Char, that walk of Saddam’s in the Baghdad public square would lead straight to a covey of his Sunni/Ba’athist supporters, and soon enough, we’d have to dig the guy out of another hole and delouse him again. As a college Latin teacher, I’m for the Roman method of dealing with one’s vanquished enemies. Parade Saddam in chains down Pennsylvania Avenue, followed by Bush in a chariot with Karl Rove whispering “Sic transit gloria mundi” into his ear. The parade should include a display of recovered Mesopotamian antiquities as trophies of war (after all, we finally opened the museum to the public after all those years). Follow this with a very public execution, and then sell Saddam’s concubines into slavery. That would get the message across to other tyrants.

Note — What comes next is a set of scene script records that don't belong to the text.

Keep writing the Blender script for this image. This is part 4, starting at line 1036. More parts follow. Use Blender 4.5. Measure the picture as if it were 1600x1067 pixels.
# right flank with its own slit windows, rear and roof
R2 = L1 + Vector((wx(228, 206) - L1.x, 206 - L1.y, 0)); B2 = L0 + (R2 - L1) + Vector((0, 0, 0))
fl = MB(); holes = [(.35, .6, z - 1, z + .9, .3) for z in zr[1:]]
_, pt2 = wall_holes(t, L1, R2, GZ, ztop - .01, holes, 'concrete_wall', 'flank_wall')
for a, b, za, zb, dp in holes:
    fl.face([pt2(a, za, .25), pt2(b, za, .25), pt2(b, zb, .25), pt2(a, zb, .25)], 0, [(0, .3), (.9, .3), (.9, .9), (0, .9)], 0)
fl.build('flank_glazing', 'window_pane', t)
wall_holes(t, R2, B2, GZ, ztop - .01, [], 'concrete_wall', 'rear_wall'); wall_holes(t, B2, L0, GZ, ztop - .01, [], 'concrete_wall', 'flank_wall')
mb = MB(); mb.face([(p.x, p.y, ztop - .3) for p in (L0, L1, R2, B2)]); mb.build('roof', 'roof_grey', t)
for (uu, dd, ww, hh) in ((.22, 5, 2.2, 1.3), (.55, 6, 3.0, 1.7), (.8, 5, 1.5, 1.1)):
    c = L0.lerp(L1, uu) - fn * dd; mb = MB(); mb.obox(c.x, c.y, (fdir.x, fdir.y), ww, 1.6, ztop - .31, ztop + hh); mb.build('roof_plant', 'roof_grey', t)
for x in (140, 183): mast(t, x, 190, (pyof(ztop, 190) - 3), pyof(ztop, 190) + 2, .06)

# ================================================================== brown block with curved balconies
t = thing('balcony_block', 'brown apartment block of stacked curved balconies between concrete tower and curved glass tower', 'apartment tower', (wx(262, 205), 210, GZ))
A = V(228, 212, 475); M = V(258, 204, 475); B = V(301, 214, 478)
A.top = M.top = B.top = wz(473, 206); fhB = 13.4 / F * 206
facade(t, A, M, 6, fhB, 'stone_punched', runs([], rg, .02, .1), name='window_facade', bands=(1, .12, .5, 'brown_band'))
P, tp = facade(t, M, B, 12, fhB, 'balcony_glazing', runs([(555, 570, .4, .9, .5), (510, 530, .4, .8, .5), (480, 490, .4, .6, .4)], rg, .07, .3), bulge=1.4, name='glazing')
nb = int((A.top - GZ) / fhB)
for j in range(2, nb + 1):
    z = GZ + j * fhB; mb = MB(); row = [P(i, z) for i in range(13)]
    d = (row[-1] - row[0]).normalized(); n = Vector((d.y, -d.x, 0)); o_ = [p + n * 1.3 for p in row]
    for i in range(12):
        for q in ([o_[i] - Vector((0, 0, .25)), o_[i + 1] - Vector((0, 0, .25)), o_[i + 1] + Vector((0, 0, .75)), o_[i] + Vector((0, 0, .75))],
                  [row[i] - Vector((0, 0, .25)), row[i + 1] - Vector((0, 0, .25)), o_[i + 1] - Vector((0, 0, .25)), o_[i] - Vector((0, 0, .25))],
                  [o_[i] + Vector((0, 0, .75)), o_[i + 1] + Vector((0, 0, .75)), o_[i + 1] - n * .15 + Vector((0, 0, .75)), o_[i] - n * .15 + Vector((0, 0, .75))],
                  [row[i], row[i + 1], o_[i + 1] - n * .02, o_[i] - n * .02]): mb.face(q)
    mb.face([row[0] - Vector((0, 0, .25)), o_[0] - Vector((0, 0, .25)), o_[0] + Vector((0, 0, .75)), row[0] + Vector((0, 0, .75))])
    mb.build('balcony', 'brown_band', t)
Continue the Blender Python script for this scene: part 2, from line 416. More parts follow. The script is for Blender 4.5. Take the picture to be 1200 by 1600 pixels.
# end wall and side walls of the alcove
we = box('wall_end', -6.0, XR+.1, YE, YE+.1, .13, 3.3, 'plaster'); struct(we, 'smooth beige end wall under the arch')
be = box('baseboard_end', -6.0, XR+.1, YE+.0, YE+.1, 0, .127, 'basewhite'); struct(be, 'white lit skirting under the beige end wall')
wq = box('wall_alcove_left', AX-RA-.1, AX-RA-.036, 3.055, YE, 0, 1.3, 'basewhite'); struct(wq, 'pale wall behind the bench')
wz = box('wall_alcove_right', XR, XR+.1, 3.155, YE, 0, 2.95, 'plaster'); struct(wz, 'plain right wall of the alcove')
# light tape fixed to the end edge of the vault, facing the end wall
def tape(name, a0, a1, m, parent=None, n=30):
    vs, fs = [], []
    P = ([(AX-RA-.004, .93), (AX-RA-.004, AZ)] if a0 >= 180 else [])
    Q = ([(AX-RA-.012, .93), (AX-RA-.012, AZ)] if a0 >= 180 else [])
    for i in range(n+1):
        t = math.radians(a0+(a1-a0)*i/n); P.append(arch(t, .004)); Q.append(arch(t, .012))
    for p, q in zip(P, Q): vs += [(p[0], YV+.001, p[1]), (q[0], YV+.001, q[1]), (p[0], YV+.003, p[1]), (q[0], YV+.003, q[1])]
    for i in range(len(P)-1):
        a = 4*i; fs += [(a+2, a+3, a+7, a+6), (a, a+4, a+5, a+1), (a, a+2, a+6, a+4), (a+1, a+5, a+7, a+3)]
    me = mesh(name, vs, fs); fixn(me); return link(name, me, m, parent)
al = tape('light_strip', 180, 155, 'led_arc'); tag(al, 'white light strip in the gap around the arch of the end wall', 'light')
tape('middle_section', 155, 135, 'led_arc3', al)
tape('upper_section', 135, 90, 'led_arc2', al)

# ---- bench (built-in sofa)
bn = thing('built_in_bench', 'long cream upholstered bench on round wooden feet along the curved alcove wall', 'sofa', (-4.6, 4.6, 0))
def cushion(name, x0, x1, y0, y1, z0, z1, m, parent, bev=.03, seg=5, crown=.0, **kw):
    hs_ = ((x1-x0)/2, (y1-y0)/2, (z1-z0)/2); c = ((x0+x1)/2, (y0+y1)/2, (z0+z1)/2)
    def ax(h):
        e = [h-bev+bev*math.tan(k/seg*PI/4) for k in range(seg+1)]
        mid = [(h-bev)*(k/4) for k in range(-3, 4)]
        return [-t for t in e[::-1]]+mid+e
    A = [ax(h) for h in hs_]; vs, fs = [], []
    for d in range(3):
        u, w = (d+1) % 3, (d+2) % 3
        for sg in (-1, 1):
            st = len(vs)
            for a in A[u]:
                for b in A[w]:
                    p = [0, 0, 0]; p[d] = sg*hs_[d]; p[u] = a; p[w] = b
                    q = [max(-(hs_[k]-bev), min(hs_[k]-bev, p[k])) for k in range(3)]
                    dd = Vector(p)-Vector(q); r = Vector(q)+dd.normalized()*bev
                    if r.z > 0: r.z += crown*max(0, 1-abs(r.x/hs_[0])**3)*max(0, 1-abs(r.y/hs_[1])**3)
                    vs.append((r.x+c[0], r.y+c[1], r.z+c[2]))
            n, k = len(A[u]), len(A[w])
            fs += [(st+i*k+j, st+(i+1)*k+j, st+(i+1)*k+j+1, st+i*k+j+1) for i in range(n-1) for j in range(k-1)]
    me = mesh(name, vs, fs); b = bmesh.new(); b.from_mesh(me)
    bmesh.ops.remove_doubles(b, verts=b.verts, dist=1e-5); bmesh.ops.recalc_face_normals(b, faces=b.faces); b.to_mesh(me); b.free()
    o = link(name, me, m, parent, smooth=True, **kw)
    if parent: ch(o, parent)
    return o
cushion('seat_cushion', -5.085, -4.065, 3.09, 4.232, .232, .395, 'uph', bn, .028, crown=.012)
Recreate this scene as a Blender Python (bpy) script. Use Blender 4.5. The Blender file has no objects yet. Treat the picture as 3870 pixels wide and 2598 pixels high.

Seriously, I’m with Robert Bork, who argues in his new book, Coercing Virtue, that even the Nuremburg Trials, well-intentioned as they were, were a travesty of justice, paving the way for such legal monstrosities as arresting Pinochet in Britain to be tried in Spain for crimes allegedly committed in Chile. Or the International Criminal Court, which, if we signed on, would get Bush jailed for “lying” about Niger yellowcake the next time he went to Belgium. War crimes tribunals are show-crimes tribunals, subject to all the abuses associated with show-crimes trials in totalitarian societies, including today’s Cuba, where they are the norm. There’s typically no proper jurisdiction over the defendant (Saddam’s not an American) and no genuine crimes (unfortunately, what Saddam did was legal in Iraq, because he was the law). We won World War II, and we should simply have shot whatever we could find of the Nazi high command. That’s a proper fate for Saddam. Alternatively, I suppose, we could show him mercy and park him in jail (or on a very small island, as was the Roman way) for the rest of his life. But a trial? No way. Trying Saddam would be an insult to the criminal justice system.